Douglas Marvin Cossitt

Like many young Cossitt Cousins, Douglas Marvin Cossitt fought for his country in WW II.  His story, however, is unique in a couple of ways.

Doug was born in Oakland, California on May 19, 1919 to Edward Douglas Cossitt and Haidee Wisdom Cossitt.  His father was a police officer for the City of Oakland.  When WW II broke out, he enlisted in the US Navy where he became an Aviation Radioman 3rd Class assigned to Torpedo Squadron Six from The USS Enterprise.

On June 4, 1942 while US naval forces were engaged in The Battle of Midway, three Japanese aircraft carriers were spotted by aircraft from The Enterprise.  A total of seven Devastators went on the attack against The Kaga, but only two survived slashing Zero attacks.  Though damaged, both planes approached within 1000 yards of The Kaga and made good their drops, with no results.  Of these two planes, only one made it back safely to The Enterprise.

The TDB on which Douglas Cossitt was the gunner was forced to ditch when it ran out of fuel.  For the next 17 days, Doug and his pilot, A. Walter Winchell, were stranded in an 8 foot long rubber life raft.  During this time, a Japanese submarine passed within 30 yards, but never spotted these two brave sailors.  On June 21, 1942, Doug Cossitt and Winchell were rescued by a Midway based PBY.  They were the last of the downed Battle of Midway aviators to be rescued.

The men and officers who flew Devistators knew they were flying obsolete planes, they knew about the deadly Japanese Zero and understood that their odds of survival were not good.  But when they found the Japanese, they were were true professionals and they pressed their attack with skill and determination as they had to fly within a few ship lengths to drop their torpedoes.  Of the seven two-men crews in Doug's torpedo squadron, five went missing in action

On September 10, 1942, their story appeared in newspapers across The United States.  There is, however, another part to the story that was never printed.  It is like what used to be said on an old radio program:  "The truth is stranger than fiction!"

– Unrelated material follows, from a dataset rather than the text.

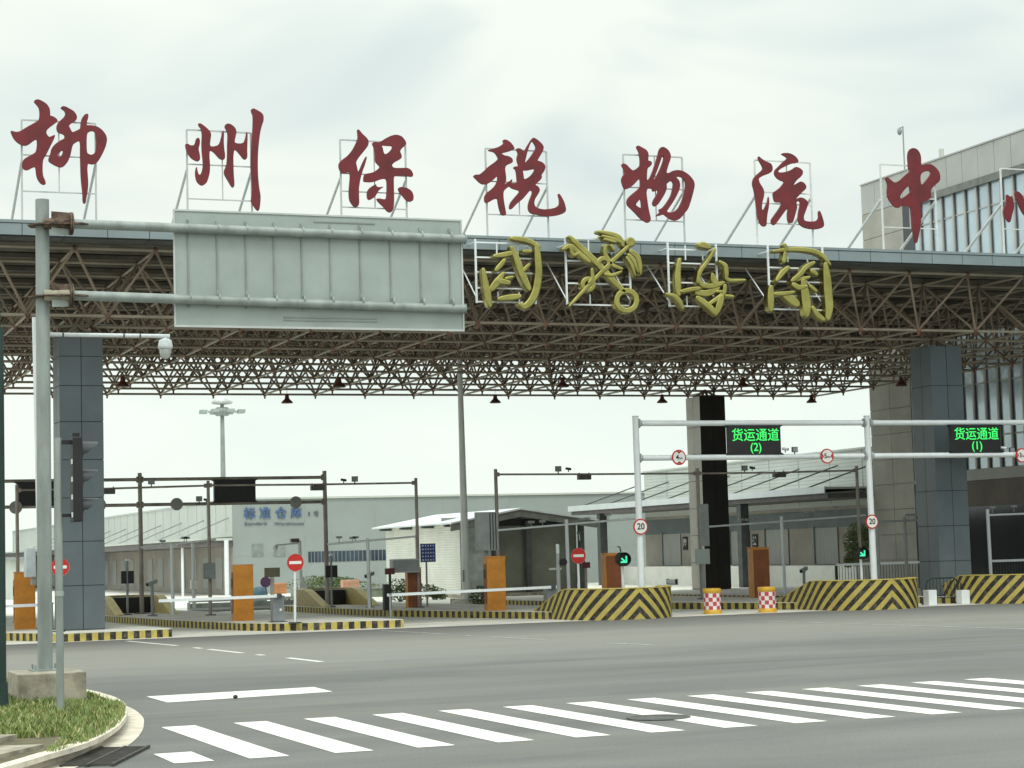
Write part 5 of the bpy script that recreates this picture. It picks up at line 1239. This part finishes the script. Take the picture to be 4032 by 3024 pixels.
# roof-edge camera and vent pipe
p = PA(3558, 575, OA + .6); q = PA(3545, 510, OA + .6)
t2 = thing('roof_camera', 'dome camera on a thin mast at the roof edge of the office building', 'camera', (OA + .6, p.y, ZO))
m = MB(); zt_ = PA(3553, 498, OA + .6).z; m.bar((OA + .6, p.y, ZO - .1), (OA + .6, p.y, zt_), .03, 8); m.build('mast', mgrey, t2)
m = MB(); c = PA(3542, 520, OA + .6); m.lathe((c.x, c.y, c.z), [(.02, .18), (.09, .12), (.10, 0), (.07, -.09), (.02, -.13)], 14); m.build('dome_camera', mgrey, t2)
m = MB(); m.bar((OA + .6, p.y, zt_ - .03), (c.x, c.y, c.z + .17), .018, 6); m.build('arm', mgrey, t2)
p = PA(3707, 605, OA + 1.); t2 = MB(); t2.bar((OA + 1., p.y, ZO - .1), (OA + 1., p.y, PA(3707, 587, OA + 1.).z), .10, 12)
tag(t2.build('vent_pipe', whside), 'short white vent pipe on the office roof above the middle red character', 'pipe')

# ================================================================== TALL POLES
t = thing('high_mast_light', 'tall grey mast light with a domed top and a ring of lamps, far behind', 'mast light', (32.1, 140, 0))
zt_ = PB(874, 1590, 140).z; xx = PB(876, 1700, 140).x; x0 = xx
m = MB(); m.bar((x0, 140, 0), (x0, 140, zt_), .26, 16, .13); m.build('mast', galv, t)
zr_ = PB(873, 1621, 140).z
m = MB(); m.lathe((x0, 140, zt_), [(.3, -.05), (.70, .0), (.78, .10), (.5, .38), (.18, .5)], 18); m.build('cap', mat('mast cap', (.55, .58, .57), .5), t)
m = MB(); m.lathe((x0, 140, zr_), [(.45, -.3), (.6, -.1), (.6, .15), (.4, .3)], 16); rg = m.build('lamp_ring', galv, t)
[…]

At the time that Doug enlisted in the Navy, he was living with his parents in Berkeley, California.  When he went to serve, he left his dog in the care of his parents.  His mom and dad noticed a definite change in the dog's behavior around June 4, 1942 and when they later got word from the Navy that their son had been lost at sea on that date, they felt that Doug's dog had a sixth sense.  Around June 21, the dog's behavior reverted back to normal.  They were very perplexed about this change in behavior until the Navy informed them of Doug's rescue.  Somehow Doug's dog knew what was going on half way around the globe.

After WW II, Doug became a HAM radio operator and in 1970 moved to Phoenix, Arizona where he was a stock broker.  He died in October of 1980 and was buried in Paradise, California next to his father who was a veteran of WW I.